There is one interesting thing I noticed working on feng and looking at alternative approaches: almost any server software seems to reimplement its runtime. Sometimes, like in the case of Apache, one can accept that it’s because of licensing, some other times I just can’t get why. I know some people say that glib is too heavy and that loading it on a server is a bad idea; I’m not sure how true that is because it also means that every other software is going to need another runtime or a new implementation of almost the same functions each time.

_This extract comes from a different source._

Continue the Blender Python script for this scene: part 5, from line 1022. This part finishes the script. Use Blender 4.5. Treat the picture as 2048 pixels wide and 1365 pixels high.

I very well know that glib is far from perfect but I think that’s probably because nobody has been using it for such areas yet, and thus most of these vulnerabilities are client-side (and thus not as much under the spotlight as they could be). But beside that glib also seem to provide lots of client-side interfaces, because of the target it has been designed for (GNOME).
On the other hand, there are quite enough interfaces in glib that allows writing decent server software; while I already expressed my concern about GMime and the fact that it always does lots of little copies of memory areas, glib itself does not suffer from that particular problem. Indeed, glib does not seem to suffer form that problem at all, and provides very customisable interfaces.
There are, of course, a few rough points, for instance Luca is now banging his head on a problem with packet sending that we will probably solve by using a priority queue, but glib does not have one yet (although this bug looks promising ). And as I said, there are more things that needs to be taken care of in the security areas, that I hope to be able to get around to do that in a decent timeframe, and hopefully, not in my spare free time.
All in all, I’d say that glib is pretty decent for server work as well as desktop software.
GLib cannot be used in code where handling malloc() returning NULL is important. malloc() will usually not return NULL on OOM as some uninitiated folks believe, but it *will* return NULL when resource limits are used to limit the adress space used by an application. For most applications and daemons this doesn’t really matter. However, for some core daemons it *does* matter. i.e. glib is a pretty bad choice for an init system, or for the dbus or udev daemon. (i.e. all the same daemons which should fiddle with /proc/$$/oom_adj)GLib has g_try_malloc() as an attempt to make it useful for these cases, too. But that function is a big big joke and should never have been added: all the glib data types do not use it, and neither does GSlice. And hence it doesn’t help at all.